Alle spalle della nuova crisi interna, che non ha solo basi ideologiche e politiche come crede qualcuno, c’è il conflitto per il controllo delle risorse finanziare che – se andrà bene la conferenza dei donatori internazionali per Gaza prevista il mese prossimo al Cairo – dovranno essere investite nella ricostruzione. Chi controlla i soldi controlla il popolo che ha bisogno di tutto in questo momento, oltre alla libertà dall’occupazione israeliana. Fatah e Hamas lo sanno. Il partito di Abu Mazen spera che la gestione che la “comunità internazionale” vuole affidargli di ogni singolo dollaro destinato alla ricostruzione, si riveli una testa di ponte per riorganizzare la sua base di consenso a Gaza. Da parte sua Hamas non intende stendere il tappeto rosso davanti ai “fratelli-rivali” decisi a prendersi l’intero piatto. E lo ha fatto capire qualche giorno fa quando le sue forze di sicurezza si sono presentate agli sportelli della Banca della Palestina (vicina a Fatah), in pieno centro a Gaza city, e – di fatto, armi in pugno – si sono fatte consegnare 750mila dollari.
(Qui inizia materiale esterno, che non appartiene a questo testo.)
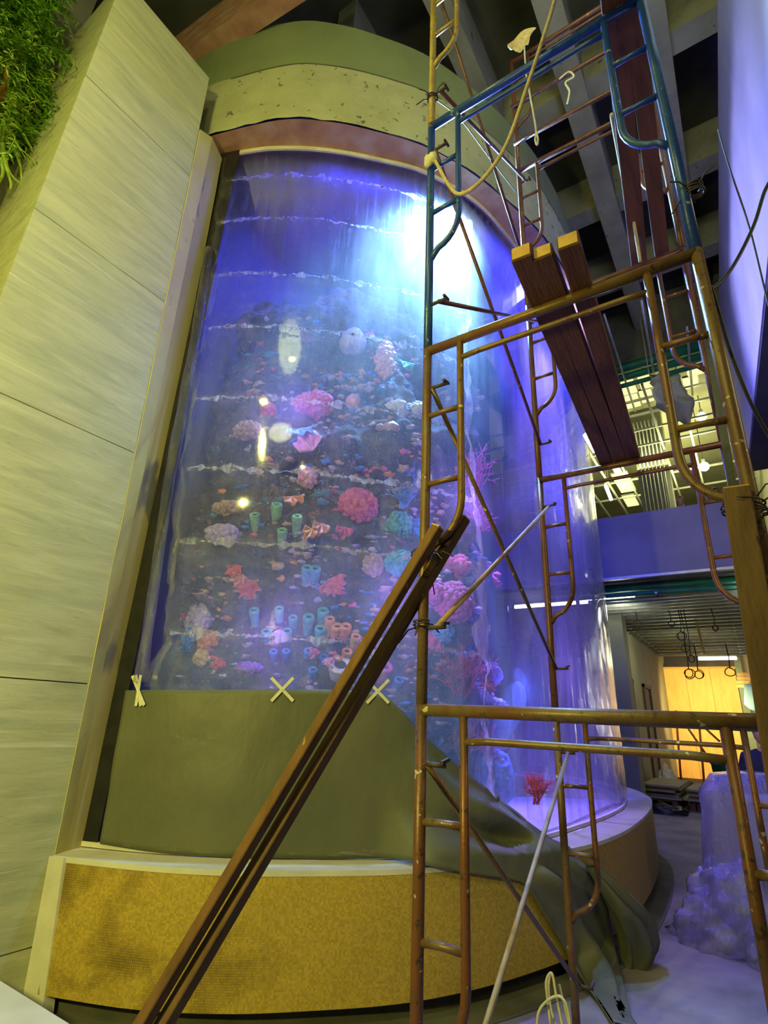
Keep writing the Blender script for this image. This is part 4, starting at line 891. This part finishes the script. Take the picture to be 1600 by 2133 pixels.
for k in range(11):
    a = k*2.4; d = Vector((math.cos(a), -.4, math.sin(a))).normalized(); c = onx(12, 205, -3.42); L = .30
    MB().add([c, c+d*L*.5+Vector((.03, 0, .02)), c+d*L+Vector((0, 0, -.05)), c+d*L*.5-Vector((.03, 0, .02))], [(0, 1, 2, 3)]).build('petal_leaf', CM['orange'], t, mods=[solid(.006, 0)])
# antler like fronds
t = thing('staghorn_fern', 'pale forked staghorn frond hanging lowest at the left edge', 'plant', tuple(onx(5, 280, -3.42)))
for P in (((0, 270), (8, 320), (20, 360), (45, 385)), ((2, 300), (10, 340), (22, 378), (22, 395)), ((5, 285), (30, 310), (42, 345), (45, 375)), ((0, 330), (6, 360), (-5, 385)), ((10, 250), (40, 270), (60, 300), (75, 330)), ((30, 180), (55, 200), (70, 225), (85, 245))):
    pts = catmull([tuple(onx(u, v, -3.42)) for u, v in P], 5); MB().tube(pts, [.022*(1-.7*i/len(pts)) for i in range(len(pts))], 6).build('frond', leafm[1], t, True)
# ================================================================ RIGHT FOREGROUND: bagged plastic
t = thing('plastic_bundle', 'tall object bagged in clear plastic sheet at the lower right', 'wrapped bundle', (1.0, 4.8, 0))
cx, cy = 1.02, 4.95; rows = []
for k in range(26):
    z = 1.32*k/25; row = []
    for c in range(49):
        a = 2*math.pi*c/48; r_ = .52+.12*(1-z/1.32)-(.10 if z > 1.15 else 0)*((z-1.15)/.17); e = 1+.10*noise.noise(Vector((math.cos(a)*3, math.sin(a)*3, z*2.2)))+.05*noise.noise(Vector((math.cos(a)*9, math.sin(a)*9, z*4)))
        sq = 1/max(abs(math.cos(a)), abs(math.sin(a)))**.6
        row.append(Vector((cx+math.cos(a)*r_*e*sq, cy+math.sin(a)*r_*e*sq*.8, max(.005, z))))
    rows.append(row)
rows.append([Vector((cx+(p.x-cx)*.4, cy+(p.y-cy)*.4, 1.36)) for p in rows[-1]])
MB().grid(rows).build('upright_wrap', M['wrap'], t, True)
MB().box((.80, 4.75, .0), (1.25, 5.2, 1.15)).build('wrapped_crate', mat('grey crate', (.42, .42, .46), (.36, .36, .4), 4, .8), t, mods=[bevel(.02, 2)])
t = thing('plastic_heap', 'crumpled heap of clear plastic sheet on the floor at lower right', 'plastic sheet', (.75, 4.45, 0))
def heap(c, R_, H, seed, ny=.8, n=56):
    rows = []
    for k in range(22):
        ph = k/21*math.pi/2; row = []
        for c_ in range(n+1):
            a = 2*math.pi*c_/n; d = Vector((math.cos(a)*math.cos(ph), math.sin(a)*math.cos(ph), math.sin(ph)))
            e = 1+.30*noise.noise(d*2.1+Vector((seed, 0, 0)))+.16*noise.noise(d*5+Vector((0, seed, 0)))+.09*abs(noise.noise(d*11))
            row.append(Vector((c[0]+d.x*R_*e, c[1]+d.y*R_*e*ny, max(.004, d.z*H*e))))
        rows.append(row)
    return MB().grid(rows)
heap((.72, 4.55), .52, .62, 3).build('plastic_fold', M['wrap'], t, True); heap((.50, 4.35), .34, .34, 8).build('plastic_fold', M['wrap'], t, True); heap((1.0, 4.25), .38, .30, 12).build('plastic_fold', M['wrap'], t, True)
# ================================================================ UPPER HALL
def tube_light(name, label, a, b, r=.025, grp='fluorescent tubes'):
    t = thing(name, label, 'light', tuple((Vector(a)+Vector(b))/2), grp); MB().tube([a, b], r, 10).build('lamp_tube', M['tube_on'], t, True)
    bt_ = MB().beam(Vector(a)+Vector((0, 0, r+.03)), Vector(b)+Vector((0, 0, r+.03)), .06, .04).build('batten', M['white_metal'], t)
    top_ = 4.62 if a[2] < 5 else 10.3
    for k in (.2, .8):
        c = Vector(a).lerp(Vector(b), k); MB().tube([(c.x, c.y, c.z+r+.04), (c.x, c.y, top_)], .008, 5).build('hanger', M['white_metal'], bt_)
tube_light('fluorescent_light', 'slanting fluorescent tube left of the planks in the upper hall', onz(1213, 898, 8.7), onz(1238, 940, 8.7), .05)
tube_light('fluorescent_light', 'small fluorescent tube below the plank ends in the upper hall', onz(1262, 1012, 8.5), onz(1273, 1040, 8.5), .05)
tube_light('fluorescent_light', 'long fluorescent tube under the blue lit parapet', (-2.0, 11, 4.44), (-.80, 11, 4.46), .045)
tube_light('fluorescent_light', 'added tube drawing the refraction of the parapet tube in the tank film', (-3.6, 11.0, 4.44), (-2.1, 11.0, 4.44), .04)  # glowing tube added to draw the neighbouring tube refracted in the film
tube_light('fluorescent_light', 'distant fluorescent tube above the plywood hoarding', ony(1455, 1372, 19), ony(1535, 1371, 19), .05)
tube_light('fluorescent_light', 'bright tube end beside the upright timber', ony(1548, 1205, 10.9), ony(1560, 1232, 10.2), .06)
for u, v, lab in ((1462, 868, 'glowing round bulb higher in the upper hall'), (1467, 972, 'glowing round bulb lower in the upper hall')):
    p = ony(u, v, 13); t = thing('hanging_bulb', lab, 'light', tuple(p), 'hanging bulbs'); m = MB().ball(p, .12, 0, 0, 1, 14); m.build('bulb', M['bulb_on'], t, True)
    MB().tube([p+Vector((0, 0, .1)), (p.x, p.y, 10.3)], .012, 5).build('flex', M['cable'], t); MB().lathe(p+Vector((0, 0, .09)), (0, 0, 1), [(.05, 0), (.05, .12), (.0, .14)], 10).build('lamp_holder', M['white_metal'], t)
lt = bpy.data.lights.new('bulb_glow', 'POINT'); lt.energy = 60; lt.color = (1, .98, .5); lo = bpy.data.objects.new('bulb_glow', lt); COL.objects.link(lo); lo.location = ony(1466, 985, 12.5)
# ceiling panels
PN = [(1305, 808, 40, 30, 'cream panel left of the hanging sheet, upper'), (1344, 797, 26, 26, 'cream panel touching the hanging sheet, upper'), (1312, 838, 42, 26, 'cream panel left of the hanging sheet, lower'), (1347, 826, 26, 24, 'cream panel touching the hanging sheet, lower'), (1240, 862, 20, 60, 'cream strip seen between left and middle planks'), (1260, 930, 16, 50, 'cream strip between the planks near their far ends'), (1300, 1006, 34, 40, 'bright cream panel under the plank ends'), (1314, 1044, 26, 22, 'bright cream panel just above the parapet'), (1452, 770, 40, 22, 'cream panel behind the right far post, upper'), (1478, 750, 30, 40, 'cream panel beside the violet bulkhead'), (1440, 795, 30, 16, 'cream panel right of the hanging sheet'), (1285, 980, 14, 12, 'small cream panel above the bright one')]
for u, v, w_, h, lab in PN:
    z = 9.2; a, b, c, d = onz(u-w_/2, v-h/2, z), onz(u+w_/2, v-h/2, z), onz(u+w_/2, v+h/2, z), onz(u-w_/2, v+h/2, z)
    y0, y1 = min((a.y+b.y)/2, (c.y+d.y)/2), max((a.y+b.y)/2, (c.y+d.y)/2); x0, x1 = (a.x+d.x)/2, (b.x+c.x)/2
    t = thing('ceiling_panel', lab, 'ceiling panel', ((x0+x1)/2, (y0+y1)/2, z), 'cream ceiling panels'); MB().box((x0, y0, z), (x1, y1, z+.03)).build('diffuser', M['panel_on'], t); MB().box((x0-.02, y0-.02, z+.03), (x1+.02, y1+.02, z+.08)).build('tray', M['white_metal'], t)
    MB().tube([((x0+x1)/2, (y0+y1)/2, z+.08), ((x0+x1)/2, (y0+y1)/2, 10.3)], .01, 5).build('hanger', M['white_metal'], t)
# ceiling rails and pipes of the upper hall
XR = [10.2, 10.9, 11.7, 12.6, 13.6, 14.8, 16.2, 18]
for i, y in enumerate(XR): tag(MB().box((-5, y, 8.95), (2.2, y+.05, 9.0)).build('ceiling_rail', M['white_metal']), 'thin pale ceiling rail running across the upper hall, %s from the parapet' % ('nearest', 'second', 'third', 'fourth', 'fifth', 'sixth', 'seventh', 'eighth')[i], 'rail', 'cross rails of the upper ceiling')
for i, x in enumerate((-3.0, -2.3, -1.7, -1.1, -.55, .1, .8, 1.5)): tag(MB().box((x, 9.5, 8.89), (x+.05, 21.8, 8.94)).build('ceiling_rail', M['white_metal']), 'thin pale ceiling rail running deep into the upper hall, %s from the left' % ('first', 'second', 'third', 'fourth', 'fifth', 'sixth', 'seventh', 'eighth')[i], 'rail', 'long rails of the upper ceiling')
for i, (y, z, r_) in enumerate(((8.88, 9.05, .11), (8.86, 8.80, .08), (8.9, 8.62, .05))): tag(MB().tube([(-2, y, z), (1.66, y, z)], r_, 12).build('pipe', M['green'], None, True), '%s green pipe under the dark downstand of the high ceiling' % ('thick upper', 'middle', 'thin lower')[i], 'pipe', 'green pipes of the upper ceiling')
for i, (u0, v0, u1, v1) in enumerate(((1258, 655, 1325, 868), (1336, 625, 1366, 800), (1431, 680, 1445, 835), (1340, 640, 1300, 600))[:3]):
    a = onz(u0, v0, 8.7); b = onz(u1, v1, 8.55); b.z = 8.7
    tag(MB().tube([a, b], .022, 8).build('conduit', M['white_metal'], None, True), ('pale conduit running past the right plank', 'pale conduit behind the mustard ladder rail', 'short pale conduit near the violet far rail')[i], 'conduit')
t = thing('conduit_riser', 'wall pier carrying a bundle of pale upright conduits', 'conduit riser', (-.2, 13, 4.85)); MB().box((-.62, 13.0, 4.86), (.16, 13.5, 10.29)).build('pier', M['wall_grey'], t)
for k in range(7): MB().tube([(-.52+.095*k, 12.95, 4.86), (-.52+.095*k, 12.95, 9.6), (-.52+.095*k, 12.7, 9.75)], .02, 8).build('conduit', M['white_metal'], t, True)
rows = []
for r in range(9):
    rows.append([onz(1352+58*c/6+6*r*(.3+.08*c)+3*math.sin(r*2+c), 778+8*r+5*math.sin(c*1.7+r), 8.6-.09*r+.16*noise.noise(Vector((c*.9, r*.8, 1)))) for c in range(7)])
rows.append([onz(1426+1.5*c, 884+2*c, 7.7) for c in range(7)])
sm_ = MB().grid(rows)
for c in (0, 3, 6): sm_.tube([rows[0][c], (rows[0][c].x, rows[0][c].y, 10.3)], .008, 5)
tag(sm_.build('hanging_sheet', mat('dusty plastic sheet', (.5, .52, .44), (.4, .42, .35), 3, .5), None, True, [solid(.01, 0)]), 'torn grey plastic sheet sagging from the upper ceiling', 'plastic sheet')
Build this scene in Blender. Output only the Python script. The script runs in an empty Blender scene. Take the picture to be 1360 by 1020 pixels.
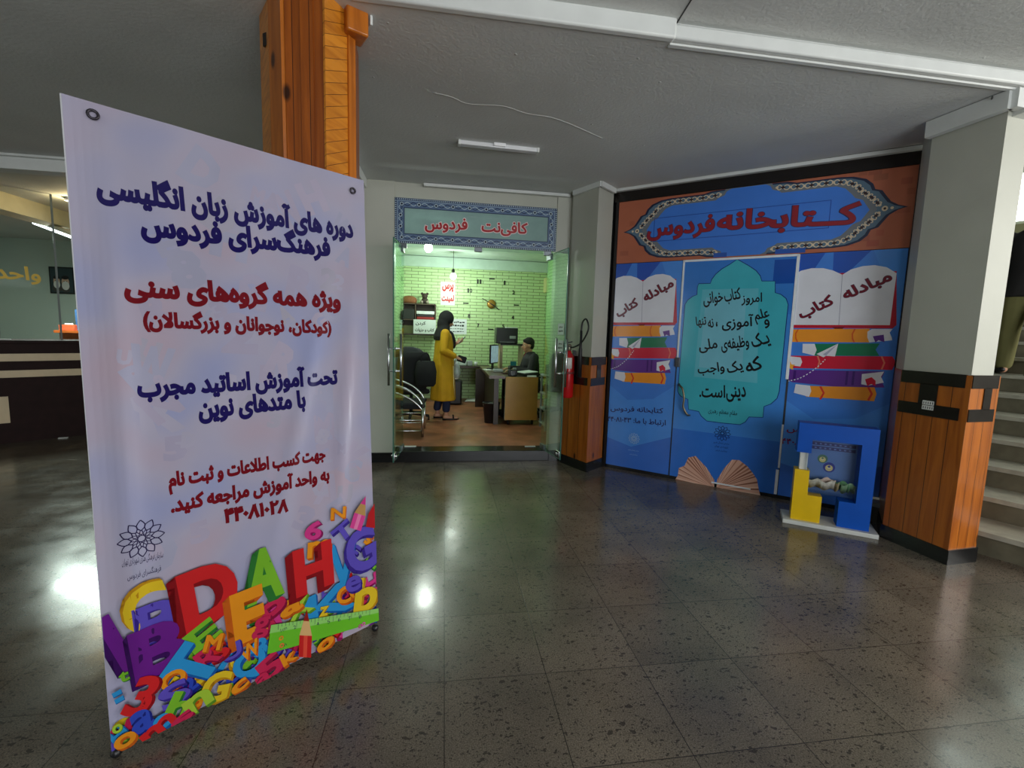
import bpy, bmesh, math, random
from mathutils import Vector, Matrix
from mathutils.geometry import tessellate_polygon, delaunay_2d_cdt
import numpy as np

SC = bpy.context.scene
COL = SC.collection
PI = math.pi
random.seed(7)

# ------------------------------------------------------------------ camera
F_PX, CX, CY, EYE = 610.0, 680.0, 510.0, 1.5
PITCH, ROLL, YAW = math.radians(6.3), math.radians(1.7), math.radians(8.5)
_fw = Vector((math.sin(YAW) * math.cos(PITCH), math.cos(YAW) * math.cos(PITCH), -math.sin(PITCH)))
_rt = Vector((math.cos(YAW), -math.sin(YAW), 0))
_up = _rt.cross(_fw)
CAM_R = _rt * math.cos(ROLL) + _up * math.sin(ROLL)
CAM_U = CAM_R.cross(_fw)
CAM_F = _fw
EYEP = Vector((0, 0, EYE))
cam_data = bpy.data.cameras.new('camera')
cam_data.sensor_width = 36
cam_data.lens = F_PX / 1360 * 36
cam_data.clip_start = 0.02
cam = bpy.data.objects.new('camera', cam_data)
COL.objects.link(cam)
cam.matrix_world = Matrix((
    (CAM_R.x, CAM_U.x, -CAM_F.x, 0), (CAM_R.y, CAM_U.y, -CAM_F.y, 0),
    (CAM_R.z, CAM_U.z, -CAM_F.z, EYE), (0, 0, 0, 1)))
SC.camera = cam

# ------------------------------------------------------------------ light
SC.view_settings.view_transform = 'Standard'
SC.view_settings.look = 'None'
SC.view_settings.gamma = 1
SC.view_settings.use_curve_mapping = False
SC.view_settings.exposure = 0.0
SC.cycles.use_denoising = True
SC.cycles.max_bounces = 8
SC.cycles.caustics_reflective = False
SC.cycles.caustics_refractive = False
SC.cycles.sample_clamp_indirect = 4
W = bpy.data.worlds.new('world')
SC.world = W
W.use_nodes = True
W.node_tree.nodes['Background'].inputs[0].default_value = (0.80, 0.90, 1.0, 1)
W.node_tree.nodes['Background'].inputs[1].default_value = 0.05


def area(name, loc, target, sx, sy, power, color=(1, 1, 1), spread=180):
    d = bpy.data.lights.new(name, 'AREA')
    d.shape = 'RECTANGLE'; d.size = sx; d.size_y = sy
    d.energy = power; d.color = color; d.spread = math.radians(spread)
    o = bpy.data.objects.new(name, d); COL.objects.link(o)
    o.location = loc
    o.rotation_euler = (Vector(target) - Vector(loc)).to_track_quat('-Z', 'Y').to_euler()
    return o


def point(name, loc, power, color=(1, 1, 1), r=0.04):
    d = bpy.data.lights.new(name, 'POINT'); d.energy = power; d.color = color; d.shadow_soft_size = r
    o = bpy.data.objects.new(name, d); COL.objects.link(o); o.location = loc
    return o


area('daylight_rear_window', (2.5, -3.8, 1.5), (1.6, 3, 1.9), 4.4, 2.6, 215, (0.93, 0.97, 1.0))
area('daylight_rear_left_window', (-6.5, -1.0, 1.8), (0, 3.2, 2.2), 2.6, 2.0, 45, (0.90, 0.97, 1.0))
area('added_banner_streak_light', (8.35, -2.6, 1.3), (-0.5, 2.1, 1.3), 1.1, 2.4, 70, (1.0, 0.98, 0.95))  # added lamp, no door known there: puts reflected streaks on the banner
area('daylight_stair_window', (7.6, -0.4, 2.9), (3.9, 2.6, 0.6), 2.2, 1.8, 300, (1.0, 0.98, 0.93))

# ------------------------------------------------------------------ measuring helpers (image of 1360 x 1020)


def ray(px, py):
    return CAM_F + CAM_R * ((px - CX) / F_PX) - CAM_U * ((py - CY) / F_PX)


def at_y(px, py, Y):
    d = ray(px, py); t = Y / d.y
    return EYEP + d * t


def at_z(px, py, z=0.0):
    d = ray(px, py); t = (z - EYE) / d.z
    return EYEP + d * t


def at_plane(px, py, P, n):
    d = ray(px, py); t = (Vector(P) - EYEP).dot(n) / d.dot(n)
    return EYEP + d * t


# ------------------------------------------------------------------ materials
def lin(h):
    if isinstance(h, str):
        h = h.lstrip('#'); c = [int(h[i:i + 2], 16) / 255 for i in (0, 2, 4)]
    else:
        c = [x / 255 for x in h]
    return tuple(x / 12.92 if x <= 0.04045 else ((x + 0.055) / 1.055) ** 2.4 for x in c)


MATS = {}


def mat(name, col, rough=0.6, metal=0.0, spec=0.5, var=0.06, scale=8.0, bump=0.0, bscale=60.0, emit=0.0, trans=0.0, alpha=1.0, coat=0.0, ecol=None):
    """principled material whose colour wanders a little with a noise field"""
    if name in MATS:
        return MATS[name]
    m = bpy.data.materials.new(name); m.use_nodes = True
    nt = m.node_tree; N = nt.nodes; L = nt.links
    b = N['Principled BSDF']
    c = lin(col)
    b.inputs['Roughness'].default_value = rough
    b.inputs['Metallic'].default_value = metal
    b.inputs['Specular IOR Level'].default_value = spec
    b.inputs['Coat Weight'].default_value = coat
    b.inputs['Coat Roughness'].default_value = 0.14
    b.inputs['Transmission Weight'].default_value = trans
    b.inputs['Alpha'].default_value = alpha
    tc = N.new('ShaderNodeTexCoord')
    if var > 0:
        n = N.new('ShaderNodeTexNoise'); n.inputs['Scale'].default_value = scale; n.inputs['Detail'].default_value = 3
        L.new(tc.outputs['Object'], n.inputs['Vector'])
        r = N.new('ShaderNodeValToRGB')
        r.color_ramp.elements[0].position = 0.3; r.color_ramp.elements[1].position = 0.7
        r.color_ramp.elements[0].color = tuple(max(0, x * (1 - var)) for x in c) + (1,)
        r.color_ramp.elements[1].color = tuple(min(1, x * (1 + var)) for x in c) + (1,)
        L.new(n.outputs['Fac'], r.inputs['Fac'])
        L.new(r.outputs['Color'], b.inputs['Base Color'])
    else:
        b.inputs['Base Color'].default_value = c + (1,)
    if bump > 0:
        n2 = N.new('ShaderNodeTexNoise'); n2.inputs['Scale'].default_value = bscale; n2.inputs['Detail'].default_value = 4
        L.new(tc.outputs['Object'], n2.inputs['Vector'])
        bp = N.new('ShaderNodeBump'); bp.inputs['Strength'].default_value = bump; bp.inputs['Distance'].default_value = 0.01
        L.new(n2.outputs['Fac'], bp.inputs['Height']); L.new(bp.outputs['Normal'], b.inputs['Normal'])
    if emit > 0:
        b.inputs['Emission Color'].default_value = (lin(ecol) if ecol else c) + (1,)
        b.inputs['Emission Strength'].default_value = emit
    MATS[name] = m
    return m


def nodes_of(m):
    return m.node_tree.nodes, m.node_tree.links, m.node_tree.nodes['Principled BSDF']


def wood_mat(name, c1, c2, board=0.09, axis='Z', rough=0.3):
    """knotty boards; axis = the direction the boards run"""
    if name in MATS:
        return MATS[name]
    m = mat(name, c1, rough=rough, var=0, coat=0.12)
    N, L, b = nodes_of(m)
    tc = N.new('ShaderNodeTexCoord')
    sep = N.new('ShaderNodeSeparateXYZ'); L.new(tc.outputs['Object'], sep.inputs[0])
    # board coordinate = x + y (the claddings stand on vertical faces)
    add = N.new('ShaderNodeMath'); add.operation = 'ADD'
    if axis == 'Z':
        L.new(sep.outputs['X'], add.inputs[0]); L.new(sep.outputs['Y'], add.inputs[1])
    else:
        L.new(sep.outputs['Z'], add.inputs[0])
        k = N.new('ShaderNodeMath'); k.operation = 'MULTIPLY'; k.inputs[1].default_value = -0.9
        L.new(sep.outputs['X'], k.inputs[0]); L.new(k.outputs[0], add.inputs[1])
    div = N.new('ShaderNodeMath'); div.operation = 'DIVIDE'; div.inputs[1].default_value = board
    L.new(add.outputs[0], div.inputs[0])
    fl = N.new('ShaderNodeMath'); fl.operation = 'FLOOR'; L.new(div.outputs[0], fl.inputs[0])
    fr = N.new('ShaderNodeMath'); fr.operation = 'FRACT'; L.new(div.outputs[0], fr.inputs[0])
    wn = N.new('ShaderNodeTexWhiteNoise'); wn.noise_dimensions = '1D'; L.new(fl.outputs[0], wn.inputs['W'])
    mp = N.new('ShaderNodeMapping'); mp.inputs['Scale'].default_value = (14, 14, 1.2) if axis == 'Z' else (2, 2, 16)
    L.new(tc.outputs['Object'], mp.inputs['Vector'])
    cmb = N.new('ShaderNodeCombineXYZ'); mul = N.new('ShaderNodeMath'); mul.operation = 'MULTIPLY'; mul.inputs[1].default_value = 9
    L.new(wn.outputs['Value'], mul.inputs[0]); L.new(mul.outputs[0], cmb.inputs['X'])
    va = N.new('ShaderNodeVectorMath'); L.new(mp.outputs[0], va.inputs[0]); L.new(cmb.outputs[0], va.inputs[1])
    n1 = N.new('ShaderNodeTexNoise'); n1.inputs['Scale'].default_value = 1.6; n1.inputs['Detail'].default_value = 6; n1.inputs['Distortion'].default_value = 0.8
    L.new(va.outputs[0], n1.inputs['Vector'])
    r = N.new('ShaderNodeValToRGB'); r.color_ramp.elements[0].position = 0.28; r.color_ramp.elements[1].position = 0.62
    r.color_ramp.elements[0].color = lin(c2) + (1,); r.color_ramp.elements[1].color = lin(c1) + (1,)
    L.new(n1.outputs['Fac'], r.inputs['Fac'])
    # per-board tone
    tone = N.new('ShaderNodeMapRange'); tone.inputs['To Min'].default_value = 0.90; tone.inputs['To Max'].default_value = 1.08
    L.new(wn.outputs['Value'], tone.inputs['Value'])
    mx = N.new('ShaderNodeMix'); mx.data_type = 'RGBA'; mx.blend_type = 'MULTIPLY'; mx.inputs['Factor'].default_value = 1
    L.new(r.outputs['Color'], mx.inputs['A']); L.new(tone.outputs[0], mx.inputs['B'])
    # knots
    vm = N.new('ShaderNodeMapping'); vm.inputs['Scale'].default_value = (5, 5, 2.4)
    L.new(tc.outputs['Object'], vm.inputs['Vector'])
    vo = N.new('ShaderNodeTexVoronoi'); vo.inputs['Scale'].default_value = 1.0; L.new(vm.outputs[0], vo.inputs['Vector'])
    kr = N.new('ShaderNodeMapRange'); kr.inputs['From Min'].default_value = 0.06; kr.inputs['From Max'].default_value = 0.12
    L.new(vo.outputs['Distance'], kr.inputs['Value'])
    # joints
    jt = N.new('ShaderNodeMath'); jt.operation = 'LESS_THAN'; jt.inputs[1].default_value = 0.045; L.new(fr.outputs[0], jt.inputs[0])
    ji = N.new('ShaderNodeMath'); ji.operation = 'SUBTRACT'; ji.inputs[0].default_value = 1; L.new(jt.outputs[0], ji.inputs[1])
    mm = N.new('ShaderNodeMath'); mm.operation = 'MULTIPLY'; L.new(kr.outputs[0], mm.inputs[0]); L.new(ji.outputs[0], mm.inputs[1])
    mx2 = N.new('ShaderNodeMix'); mx2.data_type = 'RGBA'
    mx2.inputs['A'].default_value = tuple(x * 0.18 for x in lin(c2)) + (1,)
    L.new(mm.outputs[0], mx2.inputs['Factor']); L.new(mx.outputs['Result'], mx2.inputs['B'])
    L.new(mx2.outputs['Result'], b.inputs['Base Color'])
    bp = N.new('ShaderNodeBump'); bp.inputs['Strength'].default_value = 0.35; bp.inputs['Distance'].default_value = 0.004
    L.new(ji.outputs[0], bp.inputs['Height']); L.new(bp.outputs['Normal'], b.inputs['Normal'])
    return m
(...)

Hamas ha poi spiegato che quei soldi corrispondono alle tasse non versate dalla compagnia di telefonia mobile Jawal.

 

Forti le proteste di Fatah che parla di “rapina”, finalizzata a sottrarre risorse al governo palestinese ufficiale. Il partito di Abu Mazen inoltre accusa il movimento islamico – senza fornire particolari – di aver «sperperato» negli anni scorsi 700 milioni di dollari destinati ad aiuti umanitari ed infrastrutture civili. A Ramallah però non possono farsi maestri di correttezza e trasparenza. Rafik Natche, capo della Commissione anticorruzione dell’Anp, ha riferito nei giorni scorsi che il suo team ha recuperato 70 milioni dollari sottratti da alti funzionari palestinesi alle casse pubbliche. Rivelazione che ha generato profondo sdegno proprio nella base di Fatah. E chi alza troppo la voce rischia il carcere. Lo sanno bene i giornalisti Mujahed al Saadi (Filastin al Youm) e Bara al Qadi (Birzeit Media Club). Il primo sulla sua pagina di Facebook ha accusato di “tradimento” Azzam Al-Ahmad (capo negoziatore di Fatah al Cairo). Il secondo, ancora in carcere, avrebbe diffamato l’Anp. Negli ultimi mesi altri tre palestinesi sono stati arrestati e indagati dai servizi segreti dell’Anp per i loro post su Facebook: il farmacista Raed Al-Qubbaj, il tecnico del suono di “Raya Network FM” Tamer Kahla, e un giornalista, Qutaiba Saleh. Hamas da parte sua, durante “Margine Protettivo” ha tenuto almeno 250 oppositori e rivali politici agli arresti domiciliari (un militante di Fatah è stato “gambizzato”.